La distinction entre le legs graduel et le legs résiduel et la responsabilité du notaire
La Cour de cassation première chambre civile a rendu un arrêt le 14 avril 2021 numéro 19 21 290 Légifrance
Y est décédée en 2010 en laissant pour lui succéder son époux (Monsieur B) et son fils (Monsieur R) en l’état d’un testament daté du 3 décembre 2010, rédigé au dos d’un tableau.
« Je soussignée Y née V veux que ce tableau ainsi que tout ce que je possède (maison et contenu) aillent en direct à mon époux bien-aimé, Monsieur B, le jour de ma mort. A la mort de celui-ci, tout reviendra à mon fils R mais pas du vivant de son père. Aucun autre héritier ne pourra justifier de quoi que ce soit ».
Le 5 novembre 2010, Me P … notaire, a établi un acte de partage en considérant que ce testament instituait Monsieur B légataire à titre particulier des biens et droits immobiliers visés dans le testament, notamment de la pleine propriété de la maison. Après s’être remarié, Monsieur B… a, le 13 septembre 2013, vendu cette maison à son épouse.
M R soutenait que le notaire avait commis une erreur dans l’interprétation de ce testament, qui consacrait un legs graduel de la maison et non pas résiduel.

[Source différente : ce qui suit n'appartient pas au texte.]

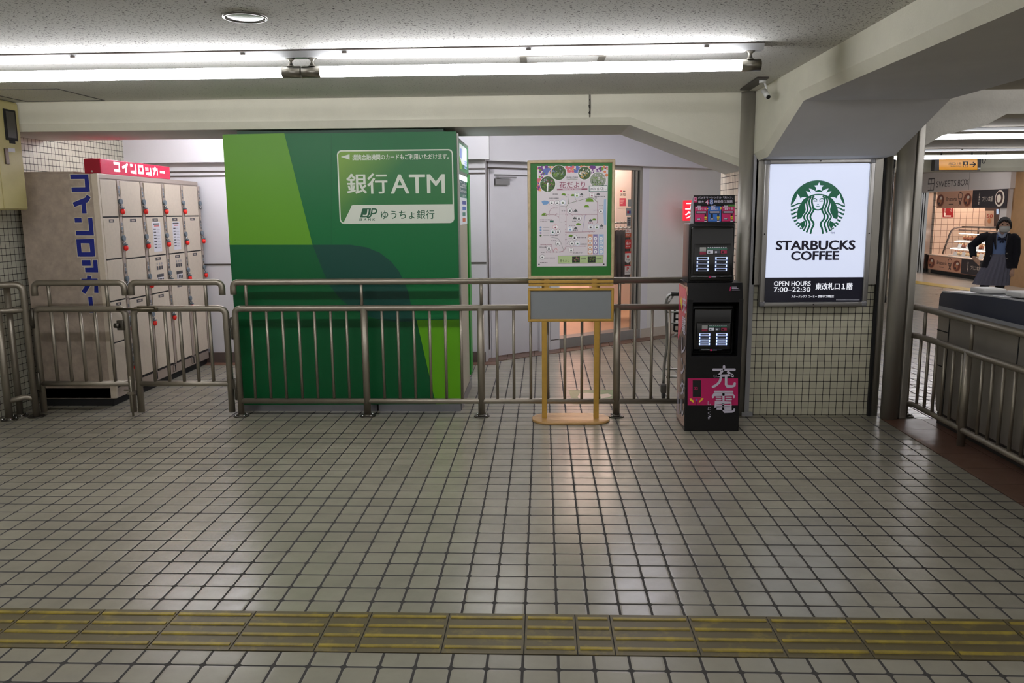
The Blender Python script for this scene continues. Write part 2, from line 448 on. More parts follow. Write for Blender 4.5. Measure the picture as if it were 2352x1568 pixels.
# expansion joint stain on the beam face
j = Art((0.355, 6.2595, 2.3)); j.poly([(-0.006, 0.0), (0.006, 0.0), (0.009, 0.08), (0.007, 0.166), (-0.009, 0.166), (-0.008, 0.09)], 0)
for k in range(7): j.ell(random.uniform(-0.006, 0.006), random.uniform(0.02, 0.15), 0.005, 0.006, 1, 2, 8)
o = j.build('trim_2', [mat('joint_sealant', (120, 116, 104), 0.8, noise=0.3, nscale=60), mat('joint_dirt', (50, 46, 40), 0.9)], label='vertical sealed joint with dark specks on the cream beam face', kind='structure')
# ---- pillar with the lit sign
b = MB(); b.box(1.555, 2.54, 6.222, 7.2, 0, 2.02); struct(b, 'pillar', M_wtile)
b = MB(); b.box(1.5535, 1.5555, 6.26, 7.2, 0, 2.02); struct(b, 'pillar.001', M_wtile_y)
b = MB(); b.tube([(1.535, 6.24, 0), (1.535, 6.24, ZC)], 0.056, 28); struct(b, 'trim_3', M_steel, label='steel corner post on the left edge of the tiled pillar')
b = MB(); b.box(1.578, 1.612, 6.19, 6.222, 0.03, ZC); b.box(1.555, 1.64, 6.175, 6.222, 0.0, 0.03, bev=0.003); struct(b, 'trim_4', mat('grey_conduit', (168, 168, 170), 0.4, noise=0.05), label='thin grey cover strip beside the steel corner post')
b = MB(); b.box(2.535, 2.552, 6.19, 6.23, 0, 2.0); struct(b, 'trim_5', M_black)
b = MB(); b.tube([(2.585, 6.235, 0), (2.585, 6.235, 2.1)], 0.036, 24); b.box(2.553, 2.60, 6.235, 6.30, 0, 2.1); struct(b, 'trim_6', M_steel, label='steel half round post on the right edge of the tiled pillar')
b = MB(); b.tube([(2.635, 6.28, 0.92), (2.635, 6.28, 1.94)], 0.017, 16); b.box(2.6, 2.625, 6.26, 6.3, 0.93, 0.96); ob = struct(b, 'trim_7', M_steel_b, label='slim bright tube ending above the floor behind the round column')
b2 = MB(); b2.tube([(2.635, 6.28, 0.885), (2.635, 6.28, 0.93)], 0.02, 16); b2.tube([(2.635, 6.28, 1.91), (2.635, 6.28, 1.965)], 0.02, 16); b2.build('end_cap', mat('grey_plastic', (86, 86, 86), 0.5), ob)
b = MB(); b.tube([(2.668, 6.13, 0), (2.668, 6.13, ZC)], 0.062, 32); struct(b, 'column', M_steel, label='round steel column between the tiled pillar and the right fence')
b = MB(); b.box(2.735, 2.788, 6.10, 6.16, 0, ZC, bev=0.012, seg=3); struct(b, 'column.001', M_steel, label='narrow steel bar attached to the right side of the round column')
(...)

Il assignait son père et le notaire aux fins d’annulation de l’acte de partage et condamnation du notaire à réparer le préjudice causé par le manquement à son devoir de conseil.
La cour d’appel condamne le notaire au paiement à M R d’une indemnité de 102 000 euros eu titre de la perte de chance, outre 5000 euros au titre de son préjudice moral, 21 093, 58 euros au titre des honoraires versés.
Me P notaire intente un pourvoi en cassation, faisant grief à l’arrêt d’appel d’avoir statué en ce sens alors que l’indemnisation doit être l’exacte mesure du préjudice subi, qu’en le condamnant à ,payer au total 128 093,58 euros, en réparation de divers préjudices, résultant du fait que le notaire avait qualifié à tort le legs litigieux de résiduel alors qu’il était graduel, sans rechercher ainsi qu’elle y était invitée par le notaire, si en raison de cette erreur de qualification, M R n’avait pas bénéficié d’une économie d’impôt venant contrebalancer son préjudice, la cour d’appel a privé sa décision de base légale.
La Cour de cassation, au visa du nouvel article 1240 du Code civil, a donné raison au notaire en considérant que pour le condamner au titre de la perte de chance, la cour d’appel avait retenu que le legs litigieux contenant une charge consistant dans l’obligation de conserver les biens qui en étaient l’objet et de les transmettre au second gratifié désigné dans l’acte, conformément aux dispositions de l’article 1040 du Code civil, ajoutait que le notaire n’aurait pas suffisamment attiré l’attention de M B et M R sur la différence entre un legs graduel et un legs résiduel, et que faute d’avoir pris en compte cette charge dans l’acte de parage, celui-ci était atteint d’une cause de nullité, de sorte que le manquement du notaire est directement à l’origine de la perte de chance pour M R d’hériter de la maison au décès de son père, retenant que la perte de chance est évaluée à 85 % du prix de vente de la maison sans qu’il soit nécessaire d’ordonner une expertise.
La Cour de cassation a statué en ce sens que :
« En se déterminant ainsi, sans rechercher comme elle y était invitée, si en raison de l’erreur de la qualification du legs, Monsieur R n’avait pas bénéficié d’une économie d’impôt de nature à réduire son préjudice, la cour d’appel n’a pas donné de base légale à cette décision ».
Selon l’article 1048 du Code civil, le legs graduel est celui qui impose une charge à celui qui en bénéficie consistant à devoir conserver le bien sa vie durant, et de les transmettre à son décès au second gratifié désigné.
Selon l‘article 1057 du Code civil, le legs résiduel est celui par lequel une personne sera appelée à recueillir ce qui subsistera du don ou legs fait à un premier gratifié à la mort de celui-ci.
Le notaire n’ayant pas su interpréter le testament valant legs graduel et non résiduel, a établi un acte de partage erroné générant un préjudice pour l’enfant du second défunt, mais la cour de cassation, en ne remettant pas en cause la responsabilité du notaire sur le fondement de la responsabilité délictuelle à l’égard du second gratifié, a toutefois amoindri les conséquences réparatoires en termes de préjudices indemnisables.